Again there is a tremendous asymmetry that is not being addressed.  There 
are times the ends justifies the means and there are times the means totally 
corrupts the ends.  One looks at where the US withheld the use excessive 
force and looks for a similar restraint on the part of the Soviet Union.  
One looks at the ways that each country ensures that it has enough allies. 
One looks at the atrocities approved by each government, etc.
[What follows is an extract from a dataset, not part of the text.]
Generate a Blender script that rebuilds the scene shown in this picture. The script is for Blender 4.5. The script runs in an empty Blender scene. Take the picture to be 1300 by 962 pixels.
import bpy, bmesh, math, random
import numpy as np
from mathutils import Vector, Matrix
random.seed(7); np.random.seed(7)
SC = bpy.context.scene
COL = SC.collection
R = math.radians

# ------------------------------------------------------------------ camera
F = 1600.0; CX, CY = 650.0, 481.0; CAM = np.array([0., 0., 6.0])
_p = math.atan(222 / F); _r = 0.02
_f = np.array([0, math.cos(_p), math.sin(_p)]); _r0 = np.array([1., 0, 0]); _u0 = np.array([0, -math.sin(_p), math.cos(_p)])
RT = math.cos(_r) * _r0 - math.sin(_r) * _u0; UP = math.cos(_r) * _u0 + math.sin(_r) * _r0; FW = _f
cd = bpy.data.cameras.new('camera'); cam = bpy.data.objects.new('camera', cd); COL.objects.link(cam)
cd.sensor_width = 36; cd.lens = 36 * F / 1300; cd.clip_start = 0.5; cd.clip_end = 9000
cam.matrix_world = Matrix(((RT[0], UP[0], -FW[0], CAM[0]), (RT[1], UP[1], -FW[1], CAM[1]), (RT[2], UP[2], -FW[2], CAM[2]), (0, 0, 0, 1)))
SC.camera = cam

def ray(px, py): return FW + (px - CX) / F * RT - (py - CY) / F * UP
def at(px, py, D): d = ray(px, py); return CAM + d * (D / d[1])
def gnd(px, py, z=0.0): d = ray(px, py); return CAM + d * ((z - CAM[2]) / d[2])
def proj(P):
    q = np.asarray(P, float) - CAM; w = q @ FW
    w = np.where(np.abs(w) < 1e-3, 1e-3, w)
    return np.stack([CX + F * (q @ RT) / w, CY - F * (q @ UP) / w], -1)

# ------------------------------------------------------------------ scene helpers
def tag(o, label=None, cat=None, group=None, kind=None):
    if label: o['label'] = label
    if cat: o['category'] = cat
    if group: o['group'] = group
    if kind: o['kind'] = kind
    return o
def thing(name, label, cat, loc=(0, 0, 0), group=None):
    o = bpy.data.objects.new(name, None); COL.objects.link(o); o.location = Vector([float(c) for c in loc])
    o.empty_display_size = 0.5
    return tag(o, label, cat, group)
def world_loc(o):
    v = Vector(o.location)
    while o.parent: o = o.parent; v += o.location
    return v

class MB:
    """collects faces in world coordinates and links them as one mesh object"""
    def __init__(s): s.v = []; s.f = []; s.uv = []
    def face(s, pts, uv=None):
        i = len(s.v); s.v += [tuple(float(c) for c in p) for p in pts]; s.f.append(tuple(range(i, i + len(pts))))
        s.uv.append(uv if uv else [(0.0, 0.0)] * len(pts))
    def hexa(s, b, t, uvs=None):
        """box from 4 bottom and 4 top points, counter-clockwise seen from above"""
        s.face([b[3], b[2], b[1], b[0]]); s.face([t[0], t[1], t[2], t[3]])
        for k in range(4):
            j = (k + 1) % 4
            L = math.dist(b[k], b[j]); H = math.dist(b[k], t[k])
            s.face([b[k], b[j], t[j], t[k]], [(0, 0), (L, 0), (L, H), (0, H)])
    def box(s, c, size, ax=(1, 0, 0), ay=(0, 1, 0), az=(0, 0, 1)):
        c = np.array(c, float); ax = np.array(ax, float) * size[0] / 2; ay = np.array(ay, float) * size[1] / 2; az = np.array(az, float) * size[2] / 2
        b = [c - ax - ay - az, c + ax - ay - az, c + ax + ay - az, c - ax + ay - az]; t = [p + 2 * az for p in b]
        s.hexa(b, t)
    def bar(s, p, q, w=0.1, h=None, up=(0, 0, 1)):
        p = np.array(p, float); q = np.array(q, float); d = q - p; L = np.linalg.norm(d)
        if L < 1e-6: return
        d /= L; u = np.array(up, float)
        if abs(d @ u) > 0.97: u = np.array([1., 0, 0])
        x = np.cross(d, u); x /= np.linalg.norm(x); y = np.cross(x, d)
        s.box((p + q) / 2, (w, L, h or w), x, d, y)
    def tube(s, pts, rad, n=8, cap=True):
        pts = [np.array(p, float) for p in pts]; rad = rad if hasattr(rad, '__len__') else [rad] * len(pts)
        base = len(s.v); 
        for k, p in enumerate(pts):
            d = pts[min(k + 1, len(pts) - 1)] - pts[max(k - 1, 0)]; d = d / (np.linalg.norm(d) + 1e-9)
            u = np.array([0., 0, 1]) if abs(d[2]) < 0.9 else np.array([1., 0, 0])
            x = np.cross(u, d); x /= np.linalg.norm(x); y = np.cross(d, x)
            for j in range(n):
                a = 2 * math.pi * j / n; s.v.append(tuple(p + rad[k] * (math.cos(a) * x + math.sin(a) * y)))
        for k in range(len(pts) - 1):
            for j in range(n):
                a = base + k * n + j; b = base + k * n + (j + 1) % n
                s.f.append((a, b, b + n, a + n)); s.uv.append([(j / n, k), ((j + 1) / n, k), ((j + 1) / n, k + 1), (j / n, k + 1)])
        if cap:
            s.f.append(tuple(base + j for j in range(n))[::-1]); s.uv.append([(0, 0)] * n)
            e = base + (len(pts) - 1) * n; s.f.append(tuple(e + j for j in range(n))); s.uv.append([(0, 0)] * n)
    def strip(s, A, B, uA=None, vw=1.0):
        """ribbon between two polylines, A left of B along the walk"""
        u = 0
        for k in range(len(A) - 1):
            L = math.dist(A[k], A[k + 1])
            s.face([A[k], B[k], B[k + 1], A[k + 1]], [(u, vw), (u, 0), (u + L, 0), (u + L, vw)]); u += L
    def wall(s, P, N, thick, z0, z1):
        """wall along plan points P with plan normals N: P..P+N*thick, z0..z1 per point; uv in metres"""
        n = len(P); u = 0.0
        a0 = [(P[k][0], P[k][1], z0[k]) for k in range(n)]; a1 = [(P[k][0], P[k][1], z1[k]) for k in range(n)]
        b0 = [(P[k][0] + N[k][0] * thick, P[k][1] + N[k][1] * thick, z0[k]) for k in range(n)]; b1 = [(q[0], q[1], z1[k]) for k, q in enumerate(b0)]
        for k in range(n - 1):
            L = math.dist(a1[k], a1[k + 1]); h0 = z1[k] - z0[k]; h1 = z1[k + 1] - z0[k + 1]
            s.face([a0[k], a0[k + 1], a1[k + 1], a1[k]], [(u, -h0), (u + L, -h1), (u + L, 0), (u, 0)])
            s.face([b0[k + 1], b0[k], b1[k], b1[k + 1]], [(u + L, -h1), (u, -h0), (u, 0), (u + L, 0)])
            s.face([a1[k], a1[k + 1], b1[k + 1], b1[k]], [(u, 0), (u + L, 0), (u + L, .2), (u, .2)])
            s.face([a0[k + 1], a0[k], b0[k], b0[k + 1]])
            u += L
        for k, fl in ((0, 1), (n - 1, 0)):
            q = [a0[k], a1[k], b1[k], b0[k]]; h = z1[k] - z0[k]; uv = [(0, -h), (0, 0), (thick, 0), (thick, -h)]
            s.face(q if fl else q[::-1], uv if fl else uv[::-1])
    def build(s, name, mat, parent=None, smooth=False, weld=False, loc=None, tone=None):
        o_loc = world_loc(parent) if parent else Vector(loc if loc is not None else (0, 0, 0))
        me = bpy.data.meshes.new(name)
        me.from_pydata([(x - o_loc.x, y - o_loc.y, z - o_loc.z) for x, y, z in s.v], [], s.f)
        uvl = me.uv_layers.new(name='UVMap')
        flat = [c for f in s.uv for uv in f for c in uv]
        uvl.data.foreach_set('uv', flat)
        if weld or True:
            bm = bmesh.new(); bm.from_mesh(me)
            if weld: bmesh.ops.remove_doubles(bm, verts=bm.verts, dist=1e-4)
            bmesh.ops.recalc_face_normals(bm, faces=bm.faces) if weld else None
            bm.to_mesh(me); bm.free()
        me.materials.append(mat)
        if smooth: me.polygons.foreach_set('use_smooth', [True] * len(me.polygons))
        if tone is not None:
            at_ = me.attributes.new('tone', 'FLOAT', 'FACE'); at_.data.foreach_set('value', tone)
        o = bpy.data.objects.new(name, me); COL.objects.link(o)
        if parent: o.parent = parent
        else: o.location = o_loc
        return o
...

The asymmetry 
is striking.

>To bring it back to the national scale, some people would argue that 
>long-term
>economic subservience of and poverty for masses of people in many countries
>around the world who help, ahem, participate in the "global economy" for
>the benefit of, well, us as in the West including and led by the USA, is a
>comparable evil to mass murder.

The main argument against that is the trifling fraction of the trade of the 
US with third world countries.  Basically, it's just a few percent.  And, 
one sees that the countries that have next to no trade with the US do not 
have better economies.



>Never having been quite so poor as that, I cannot say for myself, and I 
>know >that the situation cannot be fully blamed on the USA or even the West 
>in >general . . .  but I still think there is a responsibility

There is a responsibility to do what we can to help them.  There is no doubt 
that unfair trade has contributed to poverty.  But, the evidence also 
suggests that the losses due to gross mismanagement overwhelm the losses due 
to unfair trade.

Dan'm Traeki Ring of Crystallized Knowledge.